Even more venerable than pretzels in the historical world of snack food are any maize-based (corn) foods. These go back to the days of hunter-gatherers in ancient Mesoamerica, where the Earth’s earliest known corn remains have been excavated in Coxcatlán Cave in southeastern Puebla, Mexico.
The ancient Maya considered corn sacred “food of the gods,” much like chocolate from cocoa beans.
Masa is the moist, cream-colored paste resulting from grinding nixtamal or corn meal. It is the foundation of all maize foods, including nachos which were invented by Ignacio “Nacho” Anaya García, who was either a waiter, a maître d’, or a chef (depending on the research narrator) at a restaurant in Piedras Negras, Mexico, in the 1940s.
The history of salsa originated with the Inca people. Salsa (combination of chilies, tomatoes and other spices) can be traced to the Aztecs, Mayans and Incas. The Spaniards first encountered tomatoes after their theft of Mexico from 1519 to 1521. This marked the beginning of the written history of salsa.
Salsa is the Spanish word for “sauce.” This translation was eventually made by Alonso de Molina, a Catholic missionary, in 1571.
The preferred salsa-shoveling vehicle was corn tortilla chips. According to Mayan legend, peasants used dried ground native corn kernels to feed their hungry kings, as reported in the Austin Chronicle.

POTATO CHIPS

According to Enchanted Learning, a site that charts inventions, the potato chip was invented on August 24, 1853 by George Crum, an indigenous Native/African American cook at Moon’s Lake Lodge, a posh resort in Saratoga Springs, New York, high in the Catskill mountains.
Robber baron and railroad tycoon Cornelius Vanderbilt was unhappy with the large, soggy french fries served to him for his dinner, so he sent them back to the kitchen with instructions to make them smaller and to dry out the moisture. This angered Crum, who cut a potato into the thinnest slices he could then covered them with salt. He dropped them in the deep fryer to soak and sent them back out to his unhappy diner. Vanderbilt loved them and the rest is history, according to this popular potato chip myth. Unfortunately, it wasn’t accurate. Further research uncovered more.
“The earliest known recipe for something similar to today’s potato chips is in William Kitchiner’s book The Cook’s Oracle, published in 1817 in England.” Two other British books published recipes before Crum served Vanderbilt, so it’s safe to report potato chips were a UK invention, not American.
Nonetheless, Crum’s chips became popular, made him rich and subsequently became known as “Saratoga chips” and “potato crunches,” but were added to the menu as “potato crisps.”

CRACKER JACK

Flour, corn and potato products possibly don’t qualify as hardcore junk foods, but our concluding snack certainly does and is generally considered by food scholars to be the first properly identified as junk or garbage food.
With Sailor Jack and his dog Bingo as their flag-bearers, the Rueckheim Brothers produced a new gooey recipe of popcorn, peanuts, sugar and molasses.

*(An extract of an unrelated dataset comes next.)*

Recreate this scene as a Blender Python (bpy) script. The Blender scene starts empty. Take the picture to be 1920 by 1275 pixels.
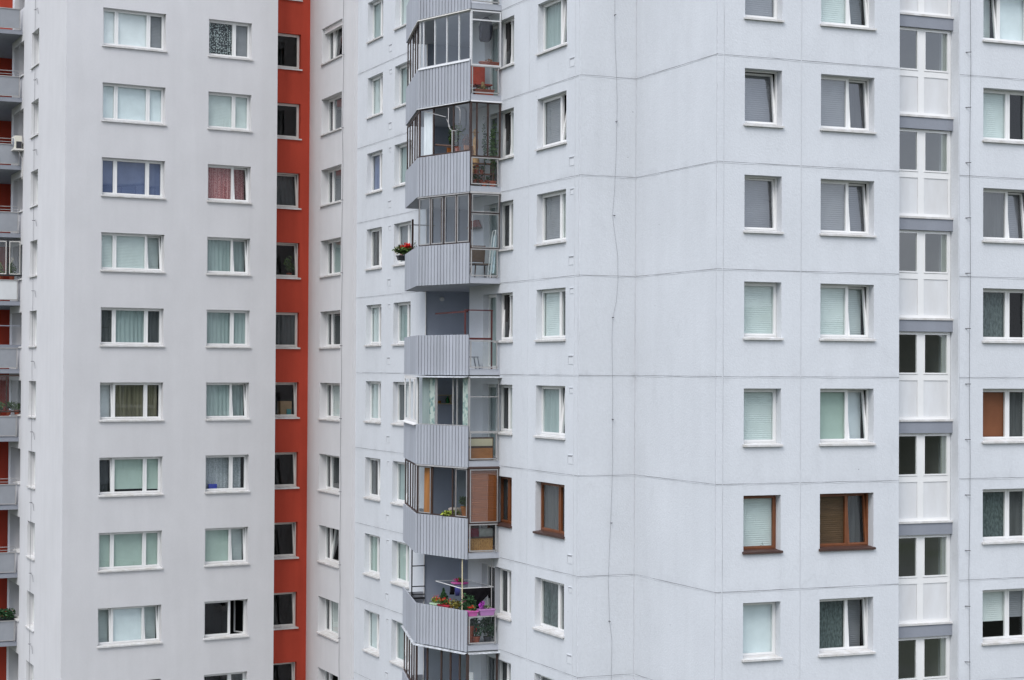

They first presented it to the public at the World’s Columbian Exposition, Chicago’s first World’s Fair, in 1893.
“The more you eat, the more you want” was their catchy advertising slogan, but their sales languished until 1907 and the release of “Take Me Out to the Ball Game.” Written by lyricist Jack Norworth and composer Albert Von Tilzer, the song gave Cracker Jack free publicity with the line “buy me some peanuts and Cracker Jack!”
In 2004, the New York Yankees home game concession stand replaced Cracker Jack with the milder, sweet-butter toffee-flavored Crunch ‘n Munch. After heated public outcries from their upset fans, the club switched back to Cracker Jack.
There was something about singing “Buy me some peanuts and Crunch ‘n Munch” during the 7th inning stretch that didn’t cut it with the pin-striped faithful fanatics of the Bronx Bombers.


Good news, bad news
In conclusion, all of the above (with the possible exception of the latter, which your preteen reporter only purchased for the “free prize in every package”) tastes wonderful and keeps your hands busy while enjoying spring sports. The bad news, of course, is that junk food will kill you if you eat too much of it.
Life’s a gamble, then you die.

Doug Sack describes himself as a “pretzel man trapped on a potato chip planet.”